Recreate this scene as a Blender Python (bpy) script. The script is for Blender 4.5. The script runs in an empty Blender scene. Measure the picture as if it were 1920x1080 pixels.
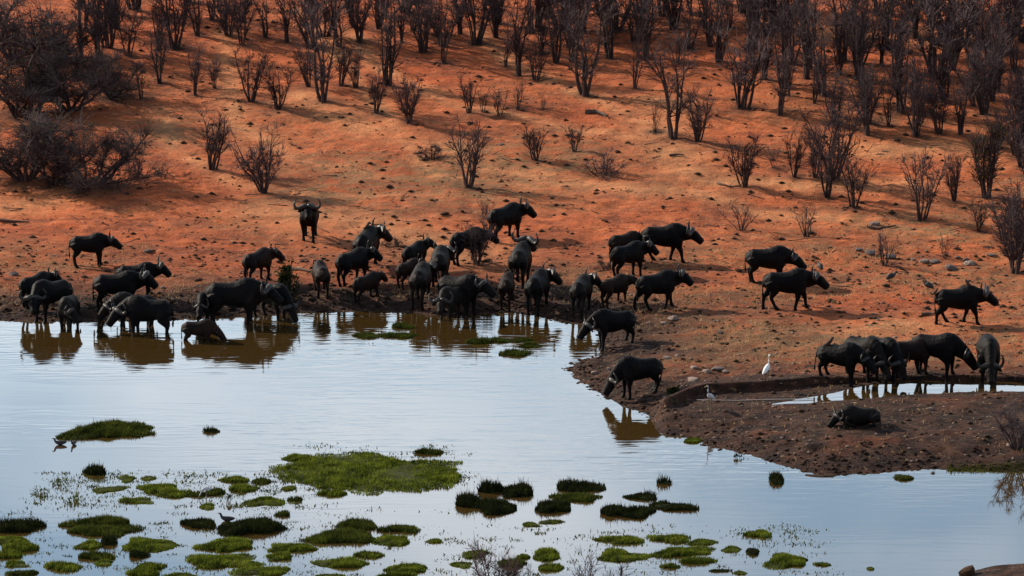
import bpy, bmesh, math, random
import numpy as np
from mathutils import Vector, Matrix, Euler

R = math.radians
scene = bpy.context.scene
COL = scene.collection

# ------------------------------------------------------------------ camera
CAM_H, PITCH, F = 31.0, R(12.0), 7500.0        # metres, down tilt, focal length in 1920-px pixels
cd = bpy.data.cameras.new("camera"); cam = bpy.data.objects.new("camera", cd); COL.objects.link(cam)
cam.location = (0, 0, CAM_H); cam.rotation_euler = (R(90) - PITCH, 0, 0)
cd.sensor_width = 36.0; cd.lens = 36.0 * F / 1920.0; cd.clip_start = 1.0; cd.clip_end = 6000.0
scene.camera = cam

# ------------------------------------------------------------------ sky, sun, exposure
SUN_EL, SUN_AZ = R(27), R(-58)                  # azimuth from +Y (away from the camera), negative = left
world = bpy.data.worlds.new("World"); scene.world = world; world.use_nodes = True
wn, wl = world.node_tree.nodes, world.node_tree.links
wn.clear()
wo = wn.new("ShaderNodeOutputWorld"); bg = wn.new("ShaderNodeBackground")
sky = wn.new("ShaderNodeTexSky"); sky.sky_type = 'NISHITA'; sky.sun_disc = False
sky.sun_elevation = SUN_EL; sky.sun_rotation = SUN_AZ
sky.air_density = 1.0; sky.dust_density = 0.5; sky.ozone_density = 2.0
tc = wn.new("ShaderNodeTexCoord"); sep = wn.new("ShaderNodeSeparateXYZ")
wl.new(tc.outputs["Generated"], sep.inputs[0])
def wmath(op, a, b=None, v=None):
    n = wn.new("ShaderNodeMath"); n.operation = op
    wl.new(a, n.inputs[0])
    if b is not None: wl.new(b, n.inputs[1])
    if v is not None: n.inputs[1].default_value = v
    return n.outputs[0]
zz = wmath('ADD', wmath('MAXIMUM', sep.outputs[2], v=0.0), v=0.12)
comb = wn.new("ShaderNodeCombineXYZ")
wl.new(wmath('DIVIDE', sep.outputs[0], zz), comb.inputs[0]); wl.new(wmath('DIVIDE', sep.outputs[1], zz), comb.inputs[1])
cn = wn.new("ShaderNodeTexNoise"); cn.inputs["Scale"].default_value = 1.9; cn.inputs["Detail"].default_value = 5
cn.inputs["Roughness"].default_value = 0.5; cn.inputs["Distortion"].default_value = 0.3
cmap = wn.new("ShaderNodeMapping"); cmap.inputs["Location"].default_value = (-2.641, -41.065, 46.729)
wl.new(comb.outputs[0], cmap.inputs[0]); wl.new(cmap.outputs[0], cn.inputs["Vector"])
cr = wn.new("ShaderNodeValToRGB"); cr.color_ramp.elements[0].color = (0.16, 0.16, 0.16, 1); cr.color_ramp.elements[0].position = 0.40; cr.color_ramp.elements[1].position = 0.60
wl.new(cn.outputs["Fac"], cr.inputs[0])
# thin cloud: opacity 1 - exp(-depth / sin(elevation)), so the veil thickens toward the horizon as it does outdoors
dep = wmath('DIVIDE', wmath('MULTIPLY', cr.outputs[0], v=-0.20), wmath('ADD', wmath('MAXIMUM', sep.outputs[2], v=0.0), v=0.04))
opa = wn.new("ShaderNodeMath"); opa.operation = 'SUBTRACT'; opa.inputs[0].default_value = 1.0
wl.new(wmath('EXPONENT', dep), opa.inputs[1])
cmix = wn.new("ShaderNodeMixRGB"); wl.new(opa.outputs[0], cmix.inputs[0])
tint = wn.new("ShaderNodeMixRGB"); tint.blend_type = 'MULTIPLY'; tint.inputs[0].default_value = 1.0; tint.inputs[2].default_value = (0.84, 1.13, 1.13, 1)
wl.new(sky.outputs[0], tint.inputs[1]); wl.new(tint.outputs[0], cmix.inputs[1]); cmix.inputs[2].default_value = (15.2, 14.6, 13.9, 1)
wl.new(cmix.outputs[0], bg.inputs[0]); bg.inputs[1].default_value = 0.085
wl.new(bg.outputs[0], wo.inputs[0])

sl = bpy.data.lights.new("sun", 'SUN'); sun = bpy.data.objects.new("sun", sl); COL.objects.link(sun)
sl.energy = 5.0; sl.angle = R(0.6); sl.color = (1.0, 0.86, 0.70)
sdir = Vector((math.sin(SUN_AZ) * math.cos(SUN_EL), math.cos(SUN_AZ) * math.cos(SUN_EL), math.sin(SUN_EL)))
sun.rotation_euler = sdir.to_track_quat('Z', 'Y').to_euler(); sun.location = (-60, 180, 70)
vs = scene.view_settings; vs.view_transform = 'Standard'; vs.look = 'None'; vs.gamma = 1.0; vs.exposure = 0.70
vs.use_curve_mapping = False

# ------------------------------------------------------------------ small helpers
def tag(o, label=None, cat=None, group=None, kind=None):
    if label: o["label"] = label
    if cat: o["category"] = cat
    if group: o["group"] = group
    if kind: o["kind"] = kind
    return o
def mesh_obj(name, verts, faces, mat, parent=None, smooth=False):
    me = bpy.data.meshes.new(name); me.from_pydata(verts, [], faces)
    if smooth: me.polygons.foreach_set("use_smooth", [True] * len(me.polygons))
    if mat: me.materials.append(mat)
    return link(name, me, parent)
def link(name, me, parent=None):
    o = bpy.data.objects.new(name, me); COL.objects.link(o)
    if parent: o.parent = parent
    return o
def np_mesh(name, V, Fa, mat, smooth=False):
    """V (n,3) float, Fa (m,k) int; fast mesh."""
    me = bpy.data.meshes.new(name); k = Fa.shape[1]
    me.vertices.add(len(V)); me.vertices.foreach_set("co", np.asarray(V, dtype=np.float32).ravel())
    me.loops.add(Fa.size); me.loops.foreach_set("vertex_index", Fa.astype(np.int32).ravel())
    me.polygons.add(len(Fa)); me.polygons.foreach_set("loop_start", np.arange(0, Fa.size, k, dtype=np.int32))
    if smooth: me.polygons.foreach_set("use_smooth", np.ones(len(Fa), dtype=bool))
    me.update(calc_edges=True); me.validate()
    if mat: me.materials.append(mat)
    return me
ORD = ["first", "second", "third", "fourth", "fifth", "sixth", "seventh", "eighth", "ninth", "tenth", "eleventh",
       "twelfth", "thirteenth", "fourteenth", "fifteenth", "sixteenth", "seventeenth", "eighteenth", "nineteenth",
       "twentieth", "twenty-first", "twenty-second", "twenty-third", "twenty-fourth", "twenty-fifth"]

# ------------------------------------------------------------------ materials
def new_mat(name):
    m = bpy.data.materials.new(name); m.use_nodes = True
    n, l = m.node_tree.nodes, m.node_tree.links
    return m, n, l, n["Principled BSDF"]
def noise_node(n, l, vec, scale, detail=4, rough=0.55):
    t = n.new("ShaderNodeTexNoise"); t.inputs["Scale"].default_value = scale; t.inputs["Detail"].default_value = detail
    t.inputs["Roughness"].default_value = rough
    if vec is not None: l.new(vec, t.inputs["Vector"])
    return t.outputs["Fac"]
def ramp(n, l, fac, stops):
    r = n.new("ShaderNodeValToRGB"); e = r.color_ramp.elements
    while len(e) > len(stops): e.remove(e[-1])
    while len(e) < len(stops): e.new(0.5)
    for el, (p, c) in zip(e, stops):
        el.position = p; el.color = (c[0], c[1], c[2], 1) if isinstance(c, tuple) else (c, c, c, 1)
    l.new(fac, r.inputs[0]); return r.outputs[0]
def mix(n, l, fac, a, b, mode='MIX'):
    m = n.new("ShaderNodeMixRGB"); m.blend_type = mode
    for i, x in ((0, fac), (1, a), (2, b)):
        if isinstance(x, (int, float)): m.inputs[i].default_value = x if i == 0 else (x, x, x, 1)
        elif isinstance(x, tuple): m.inputs[i].default_value = (*x, 1)
        else: l.new(x, m.inputs[i])
    return m.outputs[0]
def varied(name, c1, c2, scale=3.0, rough=0.85, spec=0.2, objrand=0.0, bump=0.0, bscale=20.0):
    m, n, l, p = new_mat(name)
    t = n.new("ShaderNodeTexCoord")
    f = noise_node(n, l, t.outputs["Object"], scale)
    col = mix(n, l, ramp(n, l, f, [(0.35, 0.0), (0.65, 1.0)]), c1, c2)
    if objrand:
        oi = n.new("ShaderNodeObjectInfo"); hs = n.new("ShaderNodeHueSaturation")
        mr = n.new("ShaderNodeMapRange"); mr.inputs[3].default_value = 1 - objrand; mr.inputs[4].default_value = 1 + objrand
        l.new(oi.outputs["Random"], mr.inputs[0]); l.new(mr.outputs[0], hs.inputs["Value"]); l.new(col, hs.inputs["Color"])
        col = hs.outputs[0]
    l.new(col, p.inputs["Base Color"]); p.inputs["Roughness"].default_value = rough
    p.inputs["Specular IOR Level"].default_value = spec
    if bump:
        b = n.new("ShaderNodeBump"); b.inputs["Strength"].default_value = 1.0; b.inputs["Distance"].default_value = bump
        l.new(noise_node(n, l, t.outputs["Object"], bscale, 5), b.inputs["Height"]); l.new(b.outputs[0], p.inputs["Normal"])
    return m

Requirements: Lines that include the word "scene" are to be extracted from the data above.

Response for this exercise:
Recreate this scene as a Blender Python (bpy) script. The script is for Blender 4.5. The script runs in an empty Blender scene. Measure the picture as if it were 1920x1080 pixels.
scene = bpy.context.scene
COL = scene.collection
scene.camera = cam
world = bpy.data.worlds.new("World"); scene.world = world; world.use_nodes = True
vs = scene.view_settings; vs.view_transform = 'Standard'; vs.look = 'None'; vs.gamma = 1.0; vs.exposure = 0.70